By Rich
Lowry
Friday,
June 09, 2023
It’s official.
The Anglo-Saxons are getting canceled.
The move
comes more than 1,000 years too late for the previously ascendant
Romano-British who couldn’t resist these Germanic peoples who showed up on the
shores of England beginning in the fifth century, but surely, they would
appreciate the gesture.
As part
of an effort to make its instruction more “anti-racist,” Cambridge University
is going to teach students that identities such as Anglo-Saxon are “constructed
and contingent.” The school’s Department of Anglo-Saxon, Norse and Celtic is
hoping to “dismantle the basis of myths of nationalism,” and also is keenly
aware of “recent concerns over use of the term ‘Anglo-Saxon’ and its perceived
connection to ethnic/racial English identity.”
To be
honest, the Anglo-Saxons have been living on borrowed time for a while now.
In 2019,
the International Society of Anglo-Saxonists — worried about their association
with, yes, the Anglo-Saxons — changed their name to the International Society
for the Study of Early Medieval England.
The
change came after Mary Rambaran-Olm, the group’s second vice president,
resigned and denounced the organization for allegedly encouraging white
supremacy.

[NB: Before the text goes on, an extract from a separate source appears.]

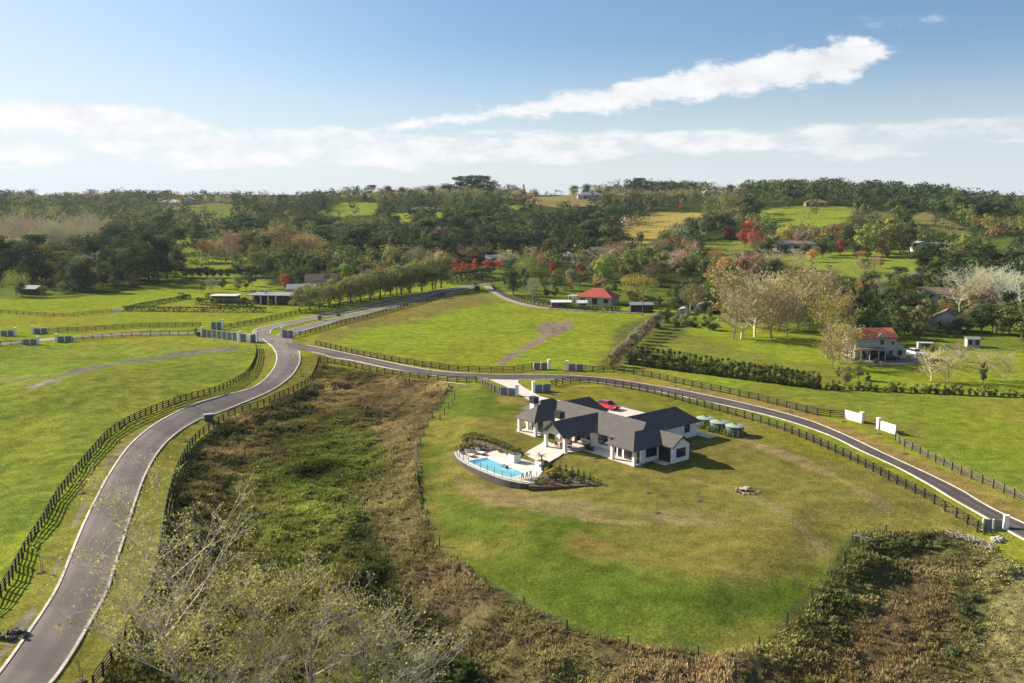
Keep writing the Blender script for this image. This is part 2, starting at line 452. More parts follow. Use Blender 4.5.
def centre_road(name, pts, w, m='asphalt', lift=.05, edge=True):
    p = smooth_line(poly(pts), 1.5); n = normals2(p); l = p + n * w / 2; r = p - n * w / 2
    tag(sheet(name, l, r, m, lift, 3), kind='structure')
    if edge: kerb('avenue_kerb', l[9:], 1, .25, .05, lift=lift); kerb('avenue_kerb', r[9:], -1, .25, .05, lift=lift)
    return p
# the avenue: two lanes round a grass strip, meeting at the junction
centre_road('avenue_lane', [(268,341),(262,334),(266,328.5),(290,323),(316,317.5),(345,311),(368,306),(395,300),(420,295),(445,290),(470,286),(486,283)], 4.4, lift=.06)
centre_road('avenue_lane', [(284,344),(284,338),(292,332),(312,326),(337,319.5),(368,312),(400,305),(428,298),(448,292),(470,287.5)], 4.4, lift=.066)
centre_road('junction', [(240,337),(262,338.5),(284,338)], 7.0, lift=.07, edge=False)
centre_road('lane', [(252,335.5),(225,333.5),(195,333),(150,333.5),(100,335.5),(60,338.5),(30,341),(0,344),(-60,350),(-140,358)], 4.2, 'gravel', .05, False)
centre_road('track', [(487,286),(492,291),(502,296.5),(516,302.5),(534,306.5),(560,309.5),(600,311.5),(645,313)], 3.0, 'gravel', .05, False)
centre_road('far_drive', [(903,286),(905,278),(912,274),(925,271),(945,265),(965,258)], 3.4, 'asphalt', .1, False)
# pale concrete drive from the side road to the house
dl = poly([(489,379.8),(499,384),(508,388),(517,393),(526,398.5),(533,404),(545,405.5)]); dr = poly([(519,380.2),(518,383),(523,387),(532,392),(540,396.5),(552,399.5),(566,401.5)])
tag(sheet('driveway', smooth_line(dl, .8)[:30] if 0 else np.stack([np.interp(np.linspace(0,1,40), np.linspace(0,1,len(dl)), dl[:,k]) for k in (0,1)],1),
          np.stack([np.interp(np.linspace(0,1,40), np.linspace(0,1,len(dr)), dr[:,k]) for k in (0,1)],1), 'concrete', .075, 3), kind='structure')

# ------------------------------------------------------------------ ground: colours by land cover and painted swamp shadows, relief by noise
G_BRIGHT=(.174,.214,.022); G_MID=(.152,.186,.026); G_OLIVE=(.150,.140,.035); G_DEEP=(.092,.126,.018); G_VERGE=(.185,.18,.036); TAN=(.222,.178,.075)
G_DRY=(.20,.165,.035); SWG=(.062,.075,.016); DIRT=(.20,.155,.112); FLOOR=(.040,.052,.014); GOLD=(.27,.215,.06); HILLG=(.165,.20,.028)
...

As the Washington Post put it, the group
effectively conceded that “‘Anglo Saxon’ is code for whiteness.”
There is
no doubt that the term has been used by malicious and ignorant people over the
years to make racist arguments and promote a simplified or outright false
version of early English history. But that doesn’t mean the Anglo-Saxons didn’t
exist or the term must be banished.
For all
that the “woke” scholars warn against anachronisms, they should be careful not
to imply that the Anglo-Saxons came to England wearing white hoods.
To
simplify, the island’s defenses weakened after the Romans exited and tribes of
Angles, Saxons, and Jutes arrived and established dominance, although they’d
subsequently be involved in desperate struggles for survival against Viking
invaders.
The term
Anglo-Saxon isn’t exactly a neologism. The authoritative book by Nicholas J.
Higham and Martin J. Ryan, The Anglo-Saxon World, notes that it was
in use by the eighth century, when writers on the continent apparently used it
to distinguish between Saxons in England and those back on the continent. King
Alfred the Great, one of the important figures in English history, called
himself the “king of the Anglo-Saxons.”
The
opponents of the term argue that it was nonetheless used infrequently by the
Anglo-Saxons. Okay, but how often did the Anglo-Saxons refer to themselves as
“insular Saxons,” a term that is proffered as more accurate and less
problematic? (The terms “Saxons” and “Angles,” by the way, were used quite a
lot at the time.) And if “Anglo-Saxon” is allegedly too white, does “early
medieval English,” another allegedly better phrase, evoke a kaleidoscopic
multiracialism?
The
Anglo-Saxon ascendancy ended in 1066, when the last Anglo-Saxon king, Harold,
suffered a devastating defeat at the hands of the Normans, who were notably
brutal and, one must say, as white as the Anglo-Saxons — but “Anglo-Norman”
hasn’t become politically incorrect.
The
Anglo-Saxon contribution to English history isn’t merely incidental, as Higham
and Ryan write.
The name
England means “land of the Angles.”
The
Anglo-Saxons gave us the most foremost language in the world, English, which
derives from Old English or Anglo-Saxon.
They
unified what came to be England as we know it, while the English monarchy dates
to the Anglo-Saxon period.
The same
is true of English Christianity, with the conversion of the Anglo-Saxons
beginning in the sixth and seventh centuries.
The
Anglo-Saxons set out the shires that were the units of local government until
the lines were redrawn in the late 20th century.
What the
academics hostile to their own field of study want to do is take a term that is
readily recognized, broadly understood, and generates public interest and
replace it with something more obscure for no good reason.
It
doesn’t require a gauzily romantic view of the Anglo-Saxons to conclude that
they deserve better than today’s self-loathing Anglo-Saxonists.